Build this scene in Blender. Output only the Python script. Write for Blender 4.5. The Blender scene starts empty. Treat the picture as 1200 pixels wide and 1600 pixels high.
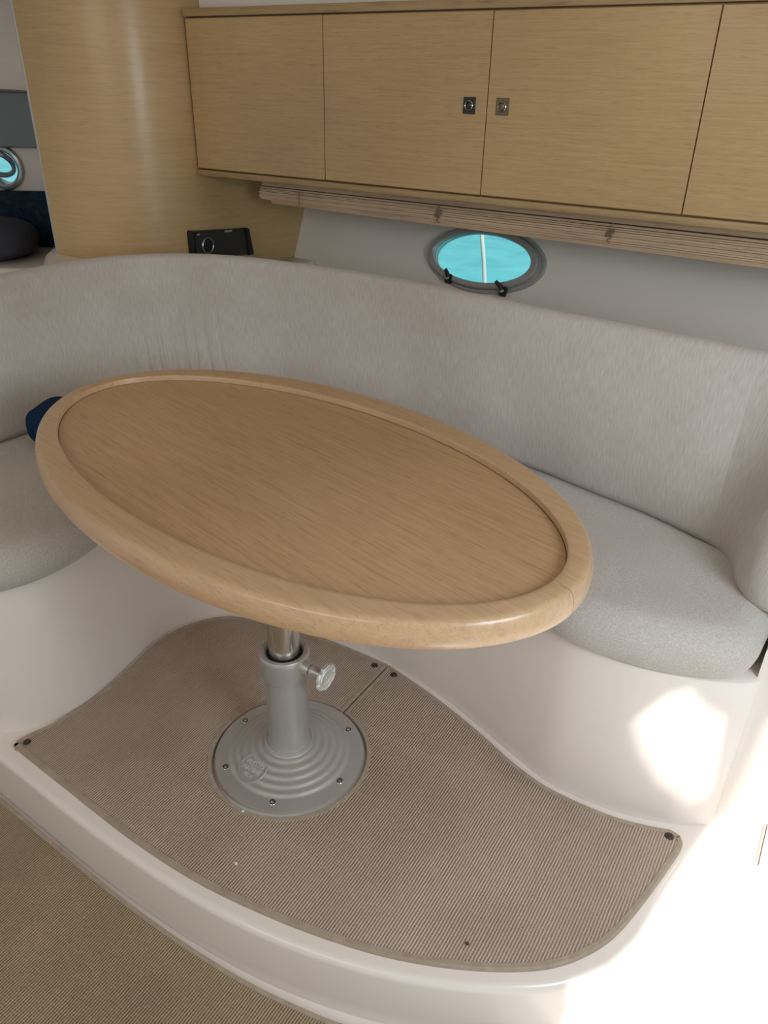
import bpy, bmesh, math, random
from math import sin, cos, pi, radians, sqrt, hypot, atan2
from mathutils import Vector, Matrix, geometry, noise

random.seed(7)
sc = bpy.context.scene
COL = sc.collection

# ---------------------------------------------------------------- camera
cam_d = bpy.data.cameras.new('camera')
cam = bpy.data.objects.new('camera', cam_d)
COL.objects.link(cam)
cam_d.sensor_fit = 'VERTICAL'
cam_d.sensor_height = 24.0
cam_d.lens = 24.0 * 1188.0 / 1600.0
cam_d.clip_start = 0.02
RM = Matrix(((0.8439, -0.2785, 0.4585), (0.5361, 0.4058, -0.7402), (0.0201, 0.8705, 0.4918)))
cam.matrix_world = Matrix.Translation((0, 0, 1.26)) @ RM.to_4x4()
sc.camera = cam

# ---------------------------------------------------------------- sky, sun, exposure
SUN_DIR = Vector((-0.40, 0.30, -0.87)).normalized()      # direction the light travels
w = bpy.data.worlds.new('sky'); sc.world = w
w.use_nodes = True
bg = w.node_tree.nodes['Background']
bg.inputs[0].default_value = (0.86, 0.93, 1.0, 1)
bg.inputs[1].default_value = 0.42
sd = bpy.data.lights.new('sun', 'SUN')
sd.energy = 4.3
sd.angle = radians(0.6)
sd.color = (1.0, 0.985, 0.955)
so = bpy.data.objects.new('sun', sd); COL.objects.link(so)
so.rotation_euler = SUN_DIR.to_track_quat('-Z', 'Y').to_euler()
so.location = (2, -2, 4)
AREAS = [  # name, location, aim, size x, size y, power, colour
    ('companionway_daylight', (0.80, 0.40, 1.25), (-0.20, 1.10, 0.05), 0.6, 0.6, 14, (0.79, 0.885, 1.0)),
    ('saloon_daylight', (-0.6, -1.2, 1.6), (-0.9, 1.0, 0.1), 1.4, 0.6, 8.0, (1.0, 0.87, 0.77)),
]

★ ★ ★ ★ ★

*PROBLEM DESCRIPTION*
Reproduce every line above as written, skipping pictures.

*RESPONSE*
Build this scene in Blender. Output only the Python script. Write for Blender 4.5. The Blender scene starts empty. Treat the picture as 1200 pixels wide and 1600 pixels high.
import bpy, bmesh, math, random
from math import sin, cos, pi, radians, sqrt, hypot, atan2
from mathutils import Vector, Matrix, geometry, noise

random.seed(7)
sc = bpy.context.scene
COL = sc.collection

# ---------------------------------------------------------------- camera
cam_d = bpy.data.cameras.new('camera')
cam = bpy.data.objects.new('camera', cam_d)
COL.objects.link(cam)
cam_d.sensor_fit = 'VERTICAL'
cam_d.sensor_height = 24.0
cam_d.lens = 24.0 * 1188.0 / 1600.0
cam_d.clip_start = 0.02
RM = Matrix(((0.8439, -0.2785, 0.4585), (0.5361, 0.4058, -0.7402), (0.0201, 0.8705, 0.4918)))
cam.matrix_world = Matrix.Translation((0, 0, 1.26)) @ RM.to_4x4()
sc.camera = cam

# ---------------------------------------------------------------- sky, sun, exposure
SUN_DIR = Vector((-0.40, 0.30, -0.87)).normalized()      # direction the light travels
w = bpy.data.worlds.new('sky'); sc.world = w
w.use_nodes = True
bg = w.node_tree.nodes['Background']
bg.inputs[0].default_value = (0.86, 0.93, 1.0, 1)
bg.inputs[1].default_value = 0.42
sd = bpy.data.lights.new('sun', 'SUN')
sd.energy = 4.3
sd.angle = radians(0.6)
sd.color = (1.0, 0.985, 0.955)
so = bpy.data.objects.new('sun', sd); COL.objects.link(so)
so.rotation_euler = SUN_DIR.to_track_quat('-Z', 'Y').to_euler()
so.location = (2, -2, 4)
AREAS = [  # name, location, aim, size x, size y, power, colour
    ('companionway_daylight', (0.80, 0.40, 1.25), (-0.20, 1.10, 0.05), 0.6, 0.6, 14, (0.79, 0.885, 1.0)),
    ('saloon_daylight', (-0.6, -1.2, 1.6), (-0.9, 1.0, 0.1), 1.4, 0.6, 8.0, (1.0, 0.87, 0.77)),
]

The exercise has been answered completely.